Search marketing will be a critical area for advertisers to master if they want to succeed with consumers in the next decade due to the explosion of choices online. Consumers are still in control and search is one of their main tools of authority over advertisers.

"Serving 23 Billion and Growing": ComScore announced that U.S. consumers conducted 23 billion searches in December, a 22% increase over the same month last year. Worldwide the number tops 130 billion. Media behavior like this can't be ignored and it shows how significant search behavior has become among consumers. Any advertiser wishing to grow their business in the digital world must start with how they can best connect with consumers through their search behavior. This understanding will open up communication opportunities for advertisers that will make them more relevant to consumers versus simply placing ads in front of them hoping they will stick.

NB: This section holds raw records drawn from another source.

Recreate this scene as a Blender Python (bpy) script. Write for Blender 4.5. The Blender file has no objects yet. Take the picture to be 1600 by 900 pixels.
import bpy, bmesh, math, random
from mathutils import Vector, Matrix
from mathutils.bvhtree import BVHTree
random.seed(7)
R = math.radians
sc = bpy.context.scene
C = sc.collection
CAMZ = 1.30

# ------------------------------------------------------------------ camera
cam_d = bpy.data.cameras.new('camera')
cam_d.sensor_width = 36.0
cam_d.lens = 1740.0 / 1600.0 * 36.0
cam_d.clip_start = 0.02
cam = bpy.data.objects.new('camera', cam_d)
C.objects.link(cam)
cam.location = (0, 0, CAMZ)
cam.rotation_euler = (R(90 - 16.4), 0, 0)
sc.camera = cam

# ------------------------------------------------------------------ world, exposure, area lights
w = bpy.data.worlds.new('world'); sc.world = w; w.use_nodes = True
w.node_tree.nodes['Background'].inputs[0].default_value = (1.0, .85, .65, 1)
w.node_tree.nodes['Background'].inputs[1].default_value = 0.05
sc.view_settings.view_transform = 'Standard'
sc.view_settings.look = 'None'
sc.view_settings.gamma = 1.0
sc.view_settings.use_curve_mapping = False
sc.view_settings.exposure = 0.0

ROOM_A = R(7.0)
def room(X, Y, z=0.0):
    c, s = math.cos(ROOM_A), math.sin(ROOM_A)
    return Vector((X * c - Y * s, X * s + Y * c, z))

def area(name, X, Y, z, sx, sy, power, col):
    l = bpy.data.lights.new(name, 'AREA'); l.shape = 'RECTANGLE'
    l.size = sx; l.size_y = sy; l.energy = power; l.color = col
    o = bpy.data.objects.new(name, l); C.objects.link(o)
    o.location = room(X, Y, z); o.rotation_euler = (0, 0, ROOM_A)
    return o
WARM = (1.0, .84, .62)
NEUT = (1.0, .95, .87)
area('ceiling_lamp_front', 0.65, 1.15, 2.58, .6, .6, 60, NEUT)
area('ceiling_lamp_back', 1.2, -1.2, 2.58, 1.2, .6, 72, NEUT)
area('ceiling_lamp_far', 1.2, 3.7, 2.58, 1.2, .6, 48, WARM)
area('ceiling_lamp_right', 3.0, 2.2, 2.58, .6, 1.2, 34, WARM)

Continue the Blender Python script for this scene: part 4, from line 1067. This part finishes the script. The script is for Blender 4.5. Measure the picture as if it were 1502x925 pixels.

Probably one of the most telling statistics indicating the critical role search plays in the new decade is the recent holiday shopping season where online sales increased 5% to over $27 billion while brick and mortar sales saw declines. Search strategies were key drivers of capturing consumers online while they shopped for holiday gifts. Even struggling retailers like Sears have discovered that their best hope for revenue growth is online. The company launched an aggressive plan to save the company by building an e-tailing effort that captures 40 million visitors each month and is driven by strong search marketing.

You also see this trend taking shape in the entertainment industry where consumers can search for whatever video content they want on YouTube, Hulu and all the television network sites. The print industry is in a state of massive transformation as they move their content to digital platforms and now they need to find strategic ways to steer consumers to their content. Simply being online with your content isn't good enough. You have to help consumers find it and value it through search marketing.

Search will also become more important as social networking sites open up their information to search engines and allow consumers to discover a wider world of possibilities that were previously locked.

The power of search marketing gives advertisers a significant opportunity to build their business at a time when the media landscape is changing racially. Advertisers should view this change as an opportunity for growth and not as a wave that needs to be pushed back. Agencies for the future realize this trend and agencies that don't will find themselves managing their business decline for the next decade while the consumer will be in an age of digital acceleration driven by search behavior.